If you think that the two specialized fast sensors are not good enough for you because of their "low" resolution (which is still too high for the contemporary image-processing neural networks to run at full fps on embedded chips), you can turn them off by locking the mirror up, which will conveniently convert your camera into "mirrorless".
but the DSLR is hindered. It can't do proper eye autofocus, realtime histograms, focus peaking and all the other things that we take for granted with the modern generation of mirrorless cameras.
They can do that - and more. It is just not the market segment they are optimized for. When you really need fast autofocus acquisition (and not just tracking), you have neither time nor screen space for focus peaking and realtime histograms. You still may need to grasp what is in focus and what is in the dynamic range, but your brain should be pretty capable of doing it over OVF image.
When people realise their phone camera has a more intelligent focus and tracking system than their $3000 DSLR they start to wonder if they made a mistake.
...except that it doesn't.
And if it does, it burns the phone battery in no time.
Now, I'm sure many of you will start saying that your DSLR is perfectly capable of taking the photos that you want to take today - and that's true. And that's why I also still use a DSLR.

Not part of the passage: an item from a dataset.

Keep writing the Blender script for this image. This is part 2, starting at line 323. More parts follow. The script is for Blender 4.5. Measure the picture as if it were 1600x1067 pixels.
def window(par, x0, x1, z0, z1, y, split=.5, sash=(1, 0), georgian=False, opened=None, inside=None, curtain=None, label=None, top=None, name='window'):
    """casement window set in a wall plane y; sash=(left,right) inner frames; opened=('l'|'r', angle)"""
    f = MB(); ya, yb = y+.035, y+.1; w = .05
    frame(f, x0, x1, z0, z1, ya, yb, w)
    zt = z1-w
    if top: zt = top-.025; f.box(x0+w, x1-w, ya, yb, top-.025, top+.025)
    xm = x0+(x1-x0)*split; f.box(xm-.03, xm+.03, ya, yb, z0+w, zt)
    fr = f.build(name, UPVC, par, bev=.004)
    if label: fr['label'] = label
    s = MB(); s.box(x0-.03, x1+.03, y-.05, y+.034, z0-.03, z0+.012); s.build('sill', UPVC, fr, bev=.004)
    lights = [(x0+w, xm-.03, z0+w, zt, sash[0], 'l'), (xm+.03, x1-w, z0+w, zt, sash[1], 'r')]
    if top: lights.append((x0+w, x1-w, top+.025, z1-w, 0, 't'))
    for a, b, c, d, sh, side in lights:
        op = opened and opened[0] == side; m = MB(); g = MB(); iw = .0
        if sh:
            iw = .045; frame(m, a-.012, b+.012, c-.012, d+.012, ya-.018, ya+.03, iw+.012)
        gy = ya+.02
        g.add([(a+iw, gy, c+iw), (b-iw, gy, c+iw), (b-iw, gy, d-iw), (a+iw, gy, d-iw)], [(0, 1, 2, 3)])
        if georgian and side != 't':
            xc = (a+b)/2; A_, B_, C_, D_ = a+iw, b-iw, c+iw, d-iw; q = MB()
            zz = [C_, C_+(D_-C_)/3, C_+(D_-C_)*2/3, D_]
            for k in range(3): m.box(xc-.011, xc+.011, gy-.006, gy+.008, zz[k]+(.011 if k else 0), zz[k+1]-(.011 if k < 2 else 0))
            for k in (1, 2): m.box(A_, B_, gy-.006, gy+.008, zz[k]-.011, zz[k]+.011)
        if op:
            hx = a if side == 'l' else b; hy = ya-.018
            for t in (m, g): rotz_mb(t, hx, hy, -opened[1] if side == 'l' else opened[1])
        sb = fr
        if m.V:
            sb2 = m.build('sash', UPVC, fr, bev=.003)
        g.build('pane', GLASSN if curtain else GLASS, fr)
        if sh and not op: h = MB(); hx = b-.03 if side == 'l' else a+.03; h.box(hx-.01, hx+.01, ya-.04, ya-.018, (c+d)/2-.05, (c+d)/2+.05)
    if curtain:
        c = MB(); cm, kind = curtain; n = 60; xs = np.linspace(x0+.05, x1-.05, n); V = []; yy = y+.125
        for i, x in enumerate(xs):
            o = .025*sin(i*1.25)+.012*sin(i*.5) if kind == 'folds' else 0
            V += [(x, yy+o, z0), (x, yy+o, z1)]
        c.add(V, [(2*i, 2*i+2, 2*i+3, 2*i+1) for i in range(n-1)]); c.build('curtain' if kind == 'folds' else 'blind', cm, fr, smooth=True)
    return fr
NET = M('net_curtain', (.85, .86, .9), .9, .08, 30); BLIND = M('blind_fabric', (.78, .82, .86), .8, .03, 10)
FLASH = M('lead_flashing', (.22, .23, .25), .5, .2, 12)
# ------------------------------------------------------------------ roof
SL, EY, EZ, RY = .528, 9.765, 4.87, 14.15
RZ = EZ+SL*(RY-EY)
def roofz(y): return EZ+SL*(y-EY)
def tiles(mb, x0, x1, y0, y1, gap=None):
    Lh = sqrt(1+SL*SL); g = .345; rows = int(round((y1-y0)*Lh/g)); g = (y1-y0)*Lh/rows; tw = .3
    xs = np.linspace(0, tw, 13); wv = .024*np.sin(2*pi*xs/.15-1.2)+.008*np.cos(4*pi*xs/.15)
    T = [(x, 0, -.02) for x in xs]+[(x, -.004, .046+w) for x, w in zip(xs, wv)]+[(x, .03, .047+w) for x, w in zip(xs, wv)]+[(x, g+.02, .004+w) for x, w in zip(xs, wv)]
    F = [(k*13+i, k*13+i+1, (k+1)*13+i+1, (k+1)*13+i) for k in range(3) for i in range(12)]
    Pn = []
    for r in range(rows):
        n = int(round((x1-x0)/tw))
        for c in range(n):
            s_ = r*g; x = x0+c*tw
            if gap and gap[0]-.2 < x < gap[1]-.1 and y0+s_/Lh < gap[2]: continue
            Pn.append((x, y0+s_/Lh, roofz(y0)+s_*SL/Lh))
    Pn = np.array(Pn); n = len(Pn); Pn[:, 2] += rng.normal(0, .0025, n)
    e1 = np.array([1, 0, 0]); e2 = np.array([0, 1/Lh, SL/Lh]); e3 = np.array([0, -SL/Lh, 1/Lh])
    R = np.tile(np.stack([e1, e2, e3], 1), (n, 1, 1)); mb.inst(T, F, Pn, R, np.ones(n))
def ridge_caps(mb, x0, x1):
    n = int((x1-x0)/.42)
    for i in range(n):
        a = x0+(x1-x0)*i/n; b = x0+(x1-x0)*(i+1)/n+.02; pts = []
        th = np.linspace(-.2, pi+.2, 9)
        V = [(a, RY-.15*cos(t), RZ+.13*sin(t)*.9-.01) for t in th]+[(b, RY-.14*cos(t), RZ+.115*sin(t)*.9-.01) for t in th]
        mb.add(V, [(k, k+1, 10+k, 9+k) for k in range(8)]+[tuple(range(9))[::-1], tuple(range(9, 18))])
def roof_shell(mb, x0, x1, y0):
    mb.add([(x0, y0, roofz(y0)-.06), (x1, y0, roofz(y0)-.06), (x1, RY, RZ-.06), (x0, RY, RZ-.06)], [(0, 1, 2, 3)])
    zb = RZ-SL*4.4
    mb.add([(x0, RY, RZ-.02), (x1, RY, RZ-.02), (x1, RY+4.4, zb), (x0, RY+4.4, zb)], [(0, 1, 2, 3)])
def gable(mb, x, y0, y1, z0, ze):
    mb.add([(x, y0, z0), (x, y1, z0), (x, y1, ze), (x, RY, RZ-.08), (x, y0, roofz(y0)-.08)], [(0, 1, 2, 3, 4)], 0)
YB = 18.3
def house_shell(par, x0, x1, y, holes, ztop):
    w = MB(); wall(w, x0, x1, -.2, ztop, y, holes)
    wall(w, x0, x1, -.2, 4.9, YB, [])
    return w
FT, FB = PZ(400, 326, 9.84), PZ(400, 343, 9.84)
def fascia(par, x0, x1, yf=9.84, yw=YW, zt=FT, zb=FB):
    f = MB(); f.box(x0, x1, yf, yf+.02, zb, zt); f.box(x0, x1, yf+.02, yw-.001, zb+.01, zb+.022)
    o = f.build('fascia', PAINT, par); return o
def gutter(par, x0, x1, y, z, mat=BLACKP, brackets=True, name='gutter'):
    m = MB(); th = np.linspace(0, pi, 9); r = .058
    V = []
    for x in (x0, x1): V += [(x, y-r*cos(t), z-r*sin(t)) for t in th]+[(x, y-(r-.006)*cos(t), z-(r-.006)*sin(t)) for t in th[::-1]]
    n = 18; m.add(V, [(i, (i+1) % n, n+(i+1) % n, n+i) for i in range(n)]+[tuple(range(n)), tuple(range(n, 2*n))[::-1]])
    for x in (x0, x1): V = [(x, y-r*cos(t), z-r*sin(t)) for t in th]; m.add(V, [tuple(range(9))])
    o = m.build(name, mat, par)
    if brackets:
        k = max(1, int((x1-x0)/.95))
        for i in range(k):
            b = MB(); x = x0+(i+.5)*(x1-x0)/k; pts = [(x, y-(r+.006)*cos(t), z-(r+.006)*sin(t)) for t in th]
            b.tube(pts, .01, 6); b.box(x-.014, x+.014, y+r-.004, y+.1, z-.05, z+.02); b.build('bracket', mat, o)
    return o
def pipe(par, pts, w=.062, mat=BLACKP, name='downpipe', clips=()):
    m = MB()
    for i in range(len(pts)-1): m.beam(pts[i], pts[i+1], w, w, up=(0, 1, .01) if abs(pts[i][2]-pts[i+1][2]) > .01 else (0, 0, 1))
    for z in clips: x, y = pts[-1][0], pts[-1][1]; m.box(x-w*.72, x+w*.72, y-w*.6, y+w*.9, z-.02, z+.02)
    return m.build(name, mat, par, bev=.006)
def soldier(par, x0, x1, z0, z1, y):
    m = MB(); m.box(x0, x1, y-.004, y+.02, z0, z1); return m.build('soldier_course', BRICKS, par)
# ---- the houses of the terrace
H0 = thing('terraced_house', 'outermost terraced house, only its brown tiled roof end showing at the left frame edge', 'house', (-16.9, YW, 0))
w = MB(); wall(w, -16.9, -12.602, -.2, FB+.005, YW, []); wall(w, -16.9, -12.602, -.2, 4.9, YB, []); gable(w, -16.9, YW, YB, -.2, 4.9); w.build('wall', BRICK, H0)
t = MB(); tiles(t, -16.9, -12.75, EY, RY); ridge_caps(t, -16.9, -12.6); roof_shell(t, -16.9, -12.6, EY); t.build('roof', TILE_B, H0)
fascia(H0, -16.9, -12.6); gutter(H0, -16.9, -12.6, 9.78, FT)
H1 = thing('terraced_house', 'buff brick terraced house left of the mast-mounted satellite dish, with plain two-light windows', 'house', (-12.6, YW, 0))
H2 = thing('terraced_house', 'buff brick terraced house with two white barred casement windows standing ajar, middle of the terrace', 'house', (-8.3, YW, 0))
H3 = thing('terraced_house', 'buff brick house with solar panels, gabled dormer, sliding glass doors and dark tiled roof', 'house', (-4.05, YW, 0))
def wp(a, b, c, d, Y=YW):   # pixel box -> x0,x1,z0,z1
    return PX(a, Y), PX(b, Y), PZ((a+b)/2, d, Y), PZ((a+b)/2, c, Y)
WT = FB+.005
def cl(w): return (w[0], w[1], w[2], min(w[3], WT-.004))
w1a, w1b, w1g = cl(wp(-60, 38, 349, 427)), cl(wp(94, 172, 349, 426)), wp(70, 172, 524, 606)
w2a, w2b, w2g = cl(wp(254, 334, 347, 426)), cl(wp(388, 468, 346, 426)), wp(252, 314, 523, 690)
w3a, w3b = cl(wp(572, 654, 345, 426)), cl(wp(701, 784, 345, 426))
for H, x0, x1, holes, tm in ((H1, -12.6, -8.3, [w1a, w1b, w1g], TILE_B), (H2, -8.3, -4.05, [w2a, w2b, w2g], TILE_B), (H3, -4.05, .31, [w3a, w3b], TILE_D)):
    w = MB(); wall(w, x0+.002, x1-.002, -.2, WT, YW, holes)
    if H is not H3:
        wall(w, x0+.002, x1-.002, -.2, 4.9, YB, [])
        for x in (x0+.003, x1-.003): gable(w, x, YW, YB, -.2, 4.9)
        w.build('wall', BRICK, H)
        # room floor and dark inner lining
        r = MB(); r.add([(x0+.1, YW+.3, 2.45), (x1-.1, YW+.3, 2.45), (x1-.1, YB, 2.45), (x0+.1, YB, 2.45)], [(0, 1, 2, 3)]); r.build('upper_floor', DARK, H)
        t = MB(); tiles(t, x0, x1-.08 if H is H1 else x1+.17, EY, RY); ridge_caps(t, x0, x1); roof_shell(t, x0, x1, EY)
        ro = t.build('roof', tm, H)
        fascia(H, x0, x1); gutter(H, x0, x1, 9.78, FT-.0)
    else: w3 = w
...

My phone is perfectly capable of taking the majority of pictures I need. My PowerShot is perfectly capable of taking the majority of the rest.
I'm not saying the DSLR is useless. I'm simply stating the economic case for why camera companies will inevitably drop them.
I am not saying the market for DSLRs won't shrink (or even disappear). I'm simply stating that there is no reason to believe that FF MILCs will do any better.